Scene modeling code data
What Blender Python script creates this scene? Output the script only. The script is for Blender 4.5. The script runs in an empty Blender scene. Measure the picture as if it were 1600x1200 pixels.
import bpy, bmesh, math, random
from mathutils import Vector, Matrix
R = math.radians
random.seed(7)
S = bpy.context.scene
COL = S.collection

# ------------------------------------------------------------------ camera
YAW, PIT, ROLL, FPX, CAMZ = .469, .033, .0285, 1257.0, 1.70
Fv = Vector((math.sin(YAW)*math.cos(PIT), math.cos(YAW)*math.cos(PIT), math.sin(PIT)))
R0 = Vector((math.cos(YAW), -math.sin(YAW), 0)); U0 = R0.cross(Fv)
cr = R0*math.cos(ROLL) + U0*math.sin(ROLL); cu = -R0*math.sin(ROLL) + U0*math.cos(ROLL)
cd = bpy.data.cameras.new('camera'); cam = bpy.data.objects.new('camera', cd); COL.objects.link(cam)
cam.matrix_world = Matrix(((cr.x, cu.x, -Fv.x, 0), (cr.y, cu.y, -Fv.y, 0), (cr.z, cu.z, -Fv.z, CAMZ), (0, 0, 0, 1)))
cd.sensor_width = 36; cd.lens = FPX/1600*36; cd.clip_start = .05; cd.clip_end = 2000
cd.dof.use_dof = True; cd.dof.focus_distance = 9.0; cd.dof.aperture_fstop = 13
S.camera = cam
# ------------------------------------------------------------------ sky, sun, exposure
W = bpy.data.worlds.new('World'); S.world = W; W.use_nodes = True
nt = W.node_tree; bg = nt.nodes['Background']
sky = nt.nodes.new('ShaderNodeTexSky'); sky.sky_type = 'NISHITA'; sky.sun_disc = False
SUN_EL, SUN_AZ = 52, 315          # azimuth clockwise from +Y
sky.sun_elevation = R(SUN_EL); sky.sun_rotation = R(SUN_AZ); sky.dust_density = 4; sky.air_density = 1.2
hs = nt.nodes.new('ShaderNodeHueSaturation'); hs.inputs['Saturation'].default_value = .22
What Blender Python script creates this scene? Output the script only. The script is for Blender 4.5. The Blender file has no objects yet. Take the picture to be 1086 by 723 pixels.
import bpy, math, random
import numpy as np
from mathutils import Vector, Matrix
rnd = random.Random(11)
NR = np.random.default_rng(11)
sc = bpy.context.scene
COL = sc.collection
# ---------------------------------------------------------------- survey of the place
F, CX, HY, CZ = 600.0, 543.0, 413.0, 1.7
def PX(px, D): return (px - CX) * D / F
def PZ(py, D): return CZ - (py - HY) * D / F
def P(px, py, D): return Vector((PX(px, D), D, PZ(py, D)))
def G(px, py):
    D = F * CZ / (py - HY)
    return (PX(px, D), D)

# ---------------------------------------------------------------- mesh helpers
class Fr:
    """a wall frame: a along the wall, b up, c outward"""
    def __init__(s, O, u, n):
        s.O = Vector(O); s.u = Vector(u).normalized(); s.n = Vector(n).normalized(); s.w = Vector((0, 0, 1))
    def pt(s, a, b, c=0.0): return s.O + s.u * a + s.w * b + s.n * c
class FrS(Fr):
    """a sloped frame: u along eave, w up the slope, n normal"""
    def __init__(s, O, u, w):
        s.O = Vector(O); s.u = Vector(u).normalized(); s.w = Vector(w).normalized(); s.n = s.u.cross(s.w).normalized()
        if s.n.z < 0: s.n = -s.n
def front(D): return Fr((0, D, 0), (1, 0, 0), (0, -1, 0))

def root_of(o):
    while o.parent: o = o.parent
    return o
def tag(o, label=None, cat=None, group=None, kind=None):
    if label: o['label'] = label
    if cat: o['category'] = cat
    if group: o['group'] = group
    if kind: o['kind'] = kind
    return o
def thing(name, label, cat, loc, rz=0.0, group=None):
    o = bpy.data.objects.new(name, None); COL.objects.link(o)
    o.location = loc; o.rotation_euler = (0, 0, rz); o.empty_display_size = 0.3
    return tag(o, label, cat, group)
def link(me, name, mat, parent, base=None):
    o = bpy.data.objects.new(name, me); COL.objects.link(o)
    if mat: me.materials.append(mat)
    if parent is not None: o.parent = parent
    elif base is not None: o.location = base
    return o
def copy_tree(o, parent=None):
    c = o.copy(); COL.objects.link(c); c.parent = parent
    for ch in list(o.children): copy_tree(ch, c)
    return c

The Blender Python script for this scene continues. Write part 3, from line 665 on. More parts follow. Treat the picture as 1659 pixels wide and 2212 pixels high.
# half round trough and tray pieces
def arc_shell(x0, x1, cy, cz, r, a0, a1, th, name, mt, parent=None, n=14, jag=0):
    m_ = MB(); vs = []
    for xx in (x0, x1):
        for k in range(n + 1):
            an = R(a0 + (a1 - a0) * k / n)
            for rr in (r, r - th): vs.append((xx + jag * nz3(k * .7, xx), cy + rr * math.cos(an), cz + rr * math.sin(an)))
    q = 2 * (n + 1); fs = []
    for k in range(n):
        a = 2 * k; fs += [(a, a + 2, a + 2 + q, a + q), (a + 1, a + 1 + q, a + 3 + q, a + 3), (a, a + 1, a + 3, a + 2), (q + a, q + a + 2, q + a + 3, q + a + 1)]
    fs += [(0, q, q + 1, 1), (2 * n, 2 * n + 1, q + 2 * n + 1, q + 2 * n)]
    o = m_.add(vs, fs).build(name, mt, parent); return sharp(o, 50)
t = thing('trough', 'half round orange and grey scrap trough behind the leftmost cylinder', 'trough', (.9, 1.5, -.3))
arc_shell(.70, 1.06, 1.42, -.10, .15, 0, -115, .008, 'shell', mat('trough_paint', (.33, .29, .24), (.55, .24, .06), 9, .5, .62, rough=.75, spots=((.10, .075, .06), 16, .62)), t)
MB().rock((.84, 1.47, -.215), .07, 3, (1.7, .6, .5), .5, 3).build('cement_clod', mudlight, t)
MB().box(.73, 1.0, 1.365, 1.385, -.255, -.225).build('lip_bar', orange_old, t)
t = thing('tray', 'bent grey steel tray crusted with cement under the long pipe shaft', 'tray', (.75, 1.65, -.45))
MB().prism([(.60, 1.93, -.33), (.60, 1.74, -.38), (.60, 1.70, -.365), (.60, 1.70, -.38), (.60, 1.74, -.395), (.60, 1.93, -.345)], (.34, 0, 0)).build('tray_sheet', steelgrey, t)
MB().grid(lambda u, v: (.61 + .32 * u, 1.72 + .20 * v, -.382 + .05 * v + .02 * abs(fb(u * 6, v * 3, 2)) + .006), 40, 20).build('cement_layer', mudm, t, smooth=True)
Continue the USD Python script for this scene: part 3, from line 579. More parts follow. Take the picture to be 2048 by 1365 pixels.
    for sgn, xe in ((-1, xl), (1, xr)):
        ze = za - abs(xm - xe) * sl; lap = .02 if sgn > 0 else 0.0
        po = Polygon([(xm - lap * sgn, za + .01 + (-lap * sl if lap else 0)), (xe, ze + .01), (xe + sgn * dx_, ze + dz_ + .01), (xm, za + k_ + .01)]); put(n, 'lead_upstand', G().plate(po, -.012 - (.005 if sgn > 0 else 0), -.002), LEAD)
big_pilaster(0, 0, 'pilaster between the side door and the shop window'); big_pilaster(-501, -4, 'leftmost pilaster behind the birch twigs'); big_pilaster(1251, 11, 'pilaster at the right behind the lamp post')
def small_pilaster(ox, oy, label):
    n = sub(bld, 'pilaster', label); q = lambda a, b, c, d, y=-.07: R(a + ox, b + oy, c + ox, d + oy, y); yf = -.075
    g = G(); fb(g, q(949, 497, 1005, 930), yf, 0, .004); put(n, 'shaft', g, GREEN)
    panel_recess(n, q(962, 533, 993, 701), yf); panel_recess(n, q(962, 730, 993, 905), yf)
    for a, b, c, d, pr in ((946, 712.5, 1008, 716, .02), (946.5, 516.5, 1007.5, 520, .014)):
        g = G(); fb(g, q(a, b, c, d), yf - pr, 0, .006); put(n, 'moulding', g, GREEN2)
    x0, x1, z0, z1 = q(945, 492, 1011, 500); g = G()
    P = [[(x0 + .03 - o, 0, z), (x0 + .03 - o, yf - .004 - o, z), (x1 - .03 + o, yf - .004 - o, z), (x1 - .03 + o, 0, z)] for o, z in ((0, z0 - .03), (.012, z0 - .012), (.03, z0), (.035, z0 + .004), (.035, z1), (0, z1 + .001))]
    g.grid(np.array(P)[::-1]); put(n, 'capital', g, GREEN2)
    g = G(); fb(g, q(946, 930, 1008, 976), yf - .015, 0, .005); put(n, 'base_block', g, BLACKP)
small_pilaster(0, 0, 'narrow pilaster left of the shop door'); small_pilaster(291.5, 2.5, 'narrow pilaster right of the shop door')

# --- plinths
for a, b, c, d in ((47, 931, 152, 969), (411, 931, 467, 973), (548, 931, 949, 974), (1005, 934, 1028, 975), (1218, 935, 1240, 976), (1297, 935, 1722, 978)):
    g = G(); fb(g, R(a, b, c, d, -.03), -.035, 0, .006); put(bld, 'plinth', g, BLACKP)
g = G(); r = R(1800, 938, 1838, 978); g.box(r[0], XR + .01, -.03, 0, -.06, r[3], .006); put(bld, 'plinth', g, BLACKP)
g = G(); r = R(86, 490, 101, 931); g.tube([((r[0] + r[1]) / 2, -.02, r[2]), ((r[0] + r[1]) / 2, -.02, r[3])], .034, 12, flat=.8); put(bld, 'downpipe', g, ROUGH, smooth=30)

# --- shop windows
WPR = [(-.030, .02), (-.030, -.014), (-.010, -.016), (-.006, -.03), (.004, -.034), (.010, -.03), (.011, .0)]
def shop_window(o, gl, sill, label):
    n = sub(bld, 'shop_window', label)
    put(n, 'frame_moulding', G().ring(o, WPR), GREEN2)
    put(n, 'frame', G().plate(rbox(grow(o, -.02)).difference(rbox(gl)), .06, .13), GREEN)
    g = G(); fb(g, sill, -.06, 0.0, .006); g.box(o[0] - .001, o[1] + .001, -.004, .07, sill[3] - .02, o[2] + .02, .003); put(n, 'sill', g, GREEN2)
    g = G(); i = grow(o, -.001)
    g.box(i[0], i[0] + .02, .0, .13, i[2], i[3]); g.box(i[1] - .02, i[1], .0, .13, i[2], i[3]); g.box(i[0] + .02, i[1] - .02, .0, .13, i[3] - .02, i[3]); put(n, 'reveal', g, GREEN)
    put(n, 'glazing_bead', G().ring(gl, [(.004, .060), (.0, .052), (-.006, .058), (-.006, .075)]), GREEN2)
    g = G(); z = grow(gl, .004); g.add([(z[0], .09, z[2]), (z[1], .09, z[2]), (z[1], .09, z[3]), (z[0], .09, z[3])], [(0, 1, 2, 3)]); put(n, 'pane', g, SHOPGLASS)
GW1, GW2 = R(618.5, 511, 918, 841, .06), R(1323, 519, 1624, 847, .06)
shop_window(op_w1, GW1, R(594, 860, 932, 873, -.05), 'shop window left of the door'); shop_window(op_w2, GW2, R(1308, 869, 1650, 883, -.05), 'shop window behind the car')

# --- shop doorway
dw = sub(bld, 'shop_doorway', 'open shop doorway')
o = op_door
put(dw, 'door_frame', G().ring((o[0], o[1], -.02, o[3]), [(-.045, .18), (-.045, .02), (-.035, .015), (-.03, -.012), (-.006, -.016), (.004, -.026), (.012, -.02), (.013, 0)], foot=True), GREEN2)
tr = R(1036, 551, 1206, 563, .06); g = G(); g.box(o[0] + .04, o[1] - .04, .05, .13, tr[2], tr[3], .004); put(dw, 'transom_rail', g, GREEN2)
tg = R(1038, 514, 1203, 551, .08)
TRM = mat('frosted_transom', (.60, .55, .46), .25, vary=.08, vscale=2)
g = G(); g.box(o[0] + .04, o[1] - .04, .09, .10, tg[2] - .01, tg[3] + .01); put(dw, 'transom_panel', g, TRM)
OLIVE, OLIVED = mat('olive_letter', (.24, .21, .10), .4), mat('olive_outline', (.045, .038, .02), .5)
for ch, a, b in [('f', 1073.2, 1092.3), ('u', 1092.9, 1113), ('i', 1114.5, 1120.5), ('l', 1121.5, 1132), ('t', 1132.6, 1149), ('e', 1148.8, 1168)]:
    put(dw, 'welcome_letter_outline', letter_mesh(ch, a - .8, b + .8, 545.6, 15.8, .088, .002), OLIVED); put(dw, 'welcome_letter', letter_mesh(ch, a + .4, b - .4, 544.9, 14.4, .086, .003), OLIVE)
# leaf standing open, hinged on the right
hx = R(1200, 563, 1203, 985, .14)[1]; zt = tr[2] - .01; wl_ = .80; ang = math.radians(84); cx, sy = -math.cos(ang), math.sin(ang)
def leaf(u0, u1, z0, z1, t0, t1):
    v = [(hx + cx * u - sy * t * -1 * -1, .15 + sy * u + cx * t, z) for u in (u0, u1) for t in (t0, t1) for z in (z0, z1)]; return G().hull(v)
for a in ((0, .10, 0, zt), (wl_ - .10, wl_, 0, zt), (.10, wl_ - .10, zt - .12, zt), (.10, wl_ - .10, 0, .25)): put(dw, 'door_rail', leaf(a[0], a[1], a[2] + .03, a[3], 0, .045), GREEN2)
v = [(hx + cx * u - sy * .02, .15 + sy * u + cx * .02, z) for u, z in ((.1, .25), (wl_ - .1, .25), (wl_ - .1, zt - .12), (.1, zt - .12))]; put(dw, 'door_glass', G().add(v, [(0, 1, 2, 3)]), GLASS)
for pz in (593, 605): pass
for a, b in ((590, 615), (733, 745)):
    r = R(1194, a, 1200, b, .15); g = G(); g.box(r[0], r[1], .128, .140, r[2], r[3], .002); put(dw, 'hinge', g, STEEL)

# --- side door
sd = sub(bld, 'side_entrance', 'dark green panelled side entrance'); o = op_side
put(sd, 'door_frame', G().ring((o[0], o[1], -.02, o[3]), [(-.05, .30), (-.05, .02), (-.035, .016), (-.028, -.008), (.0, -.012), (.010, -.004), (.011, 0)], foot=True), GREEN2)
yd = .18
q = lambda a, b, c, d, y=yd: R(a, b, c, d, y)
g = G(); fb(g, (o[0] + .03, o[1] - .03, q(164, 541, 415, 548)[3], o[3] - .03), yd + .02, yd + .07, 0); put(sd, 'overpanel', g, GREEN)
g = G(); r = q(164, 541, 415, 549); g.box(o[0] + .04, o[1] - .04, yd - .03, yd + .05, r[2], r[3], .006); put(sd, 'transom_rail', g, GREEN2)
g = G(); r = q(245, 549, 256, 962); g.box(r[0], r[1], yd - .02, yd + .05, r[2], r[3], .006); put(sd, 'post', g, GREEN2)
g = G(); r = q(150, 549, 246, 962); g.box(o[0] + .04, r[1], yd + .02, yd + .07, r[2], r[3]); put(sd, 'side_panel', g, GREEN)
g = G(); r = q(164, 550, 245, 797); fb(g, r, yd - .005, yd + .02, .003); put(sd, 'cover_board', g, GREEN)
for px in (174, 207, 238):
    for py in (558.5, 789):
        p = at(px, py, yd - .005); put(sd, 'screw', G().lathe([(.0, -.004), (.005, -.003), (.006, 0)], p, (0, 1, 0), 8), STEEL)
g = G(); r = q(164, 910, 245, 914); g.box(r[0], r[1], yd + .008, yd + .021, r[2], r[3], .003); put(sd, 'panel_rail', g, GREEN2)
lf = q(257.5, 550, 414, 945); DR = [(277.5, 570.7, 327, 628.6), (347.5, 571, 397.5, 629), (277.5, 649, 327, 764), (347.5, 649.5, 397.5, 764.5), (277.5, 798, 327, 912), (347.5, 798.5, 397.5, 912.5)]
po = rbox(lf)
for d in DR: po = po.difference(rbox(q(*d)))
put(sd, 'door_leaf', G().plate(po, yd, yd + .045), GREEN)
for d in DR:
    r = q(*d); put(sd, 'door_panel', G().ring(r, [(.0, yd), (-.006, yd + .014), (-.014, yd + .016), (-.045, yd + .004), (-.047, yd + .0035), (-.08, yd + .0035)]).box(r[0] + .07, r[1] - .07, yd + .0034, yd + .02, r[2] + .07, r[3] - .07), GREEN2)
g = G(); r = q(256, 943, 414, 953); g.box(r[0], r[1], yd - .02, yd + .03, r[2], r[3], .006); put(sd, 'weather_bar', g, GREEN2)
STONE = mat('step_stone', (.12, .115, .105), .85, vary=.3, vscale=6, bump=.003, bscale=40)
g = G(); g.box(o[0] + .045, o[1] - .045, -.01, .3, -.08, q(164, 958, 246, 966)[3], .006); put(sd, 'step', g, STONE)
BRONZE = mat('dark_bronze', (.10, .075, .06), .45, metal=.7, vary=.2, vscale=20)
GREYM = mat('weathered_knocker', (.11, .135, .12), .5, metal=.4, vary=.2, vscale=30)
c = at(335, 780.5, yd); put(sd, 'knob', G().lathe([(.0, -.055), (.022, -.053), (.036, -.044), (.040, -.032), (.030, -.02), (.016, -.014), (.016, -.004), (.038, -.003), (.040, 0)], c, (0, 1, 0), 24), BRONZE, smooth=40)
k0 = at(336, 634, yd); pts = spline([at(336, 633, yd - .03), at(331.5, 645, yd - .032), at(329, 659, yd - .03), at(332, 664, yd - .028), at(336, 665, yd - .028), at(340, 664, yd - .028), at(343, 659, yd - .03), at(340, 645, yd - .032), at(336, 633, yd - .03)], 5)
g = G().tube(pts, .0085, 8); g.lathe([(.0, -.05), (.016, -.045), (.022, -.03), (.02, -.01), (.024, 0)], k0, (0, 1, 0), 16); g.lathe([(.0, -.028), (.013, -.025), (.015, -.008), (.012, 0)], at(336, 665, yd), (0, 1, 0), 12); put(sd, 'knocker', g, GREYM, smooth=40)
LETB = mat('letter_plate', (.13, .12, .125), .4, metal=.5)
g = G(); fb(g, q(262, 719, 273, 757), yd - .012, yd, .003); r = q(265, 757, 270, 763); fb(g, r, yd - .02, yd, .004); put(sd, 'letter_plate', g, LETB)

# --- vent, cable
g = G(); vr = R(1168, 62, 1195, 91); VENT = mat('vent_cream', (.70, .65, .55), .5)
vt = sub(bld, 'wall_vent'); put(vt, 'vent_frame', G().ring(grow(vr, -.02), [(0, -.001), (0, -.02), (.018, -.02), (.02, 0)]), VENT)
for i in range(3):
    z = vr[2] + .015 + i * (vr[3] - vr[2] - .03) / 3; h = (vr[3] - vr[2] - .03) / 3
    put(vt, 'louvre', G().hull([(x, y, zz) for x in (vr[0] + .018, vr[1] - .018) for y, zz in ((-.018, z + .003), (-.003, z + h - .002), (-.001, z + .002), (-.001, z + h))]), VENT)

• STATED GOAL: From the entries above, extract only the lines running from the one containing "by 723 pixels." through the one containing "def front(D): return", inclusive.

• OUTPUT OF THE TASK:
What Blender Python script creates this scene? Output the script only. The script is for Blender 4.5. The Blender file has no objects yet. Take the picture to be 1086 by 723 pixels.
import bpy, math, random
import numpy as np
from mathutils import Vector, Matrix
rnd = random.Random(11)
NR = np.random.default_rng(11)
sc = bpy.context.scene
COL = sc.collection
# ---------------------------------------------------------------- survey of the place
F, CX, HY, CZ = 600.0, 543.0, 413.0, 1.7
def PX(px, D): return (px - CX) * D / F
def PZ(py, D): return CZ - (py - HY) * D / F
def P(px, py, D): return Vector((PX(px, D), D, PZ(py, D)))
def G(px, py):
    D = F * CZ / (py - HY)
    return (PX(px, D), D)

# ---------------------------------------------------------------- mesh helpers
class Fr:
    """a wall frame: a along the wall, b up, c outward"""
    def __init__(s, O, u, n):
        s.O = Vector(O); s.u = Vector(u).normalized(); s.n = Vector(n).normalized(); s.w = Vector((0, 0, 1))
    def pt(s, a, b, c=0.0): return s.O + s.u * a + s.w * b + s.n * c
class FrS(Fr):
    """a sloped frame: u along eave, w up the slope, n normal"""
    def __init__(s, O, u, w):
        s.O = Vector(O); s.u = Vector(u).normalized(); s.w = Vector(w).normalized(); s.n = s.u.cross(s.w).normalized()
        if s.n.z < 0: s.n = -s.n
def front(D): return Fr((0, D, 0), (1, 0, 0), (0, -1, 0))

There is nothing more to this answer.